From Cash Flow Management to Financial Negotiations: Making the Most of Limited Resources

The skills we learn and use here in America to make the most of our resources are the same skills families who live in absolute poverty can learn and use:

  • Cash Flow Management and Budgeting: Learning the art of managing money proactively.
  • Savings: How to save regularly and in a safe location.
  • Debt Management: Controlling debt and avoiding over-indebtedness.
  • Financial Negotiations: How to strengthen a bargaining position and get a better deal from suppliers, banks and even neighbors and friends.
  • Going to the Bank: How banks work and impose charges. How poor entrepreneurs can use bank services.

Freedom from Hunger, in collaboration with Microfinance Opportunities, and with funding from Citigroup, are creating a package of learning sessions that will be widely distributed—not just in our own Credit with Education programs but to self-help groups throughout the world.

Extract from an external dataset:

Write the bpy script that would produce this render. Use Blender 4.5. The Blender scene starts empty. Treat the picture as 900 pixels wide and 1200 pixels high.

To ensure that this education is retained, applied and locally relevant, Freedom from Hunger has applied its well-documented and proven approach to creating effective learning sessions for self-help groups. It is not necessary that participants be literate or even numerate (able to recognize or write numbers) to participate. The learning process uses a structure common to all Freedom from Hunger’s lifeskills topics:

  1. Identify a problem and illustrate through story, role-play or song
  2. Share personal experiences about the problem
  3. Discuss in small groups ideas for solving the problem
  4. Share ideas with the entire group and provide feedback
  5. Listen to suggestions from the field agent on additional ideas for solving the problem
  6. Try new ideas and promise to encourage one another
  7. Return on another date for review. Report successes, failures, give encouragement for trying more ideas.

Freedom from Hunger’s programs give mothers a chance to earn money in home-based businesses. Learning sessions on vital topics such as health, nutrition and business management make the most of their earnings. Financial education rounds out their lifeskills and equips families with more resources to make the most of their money and travel further on the path to self-reliance.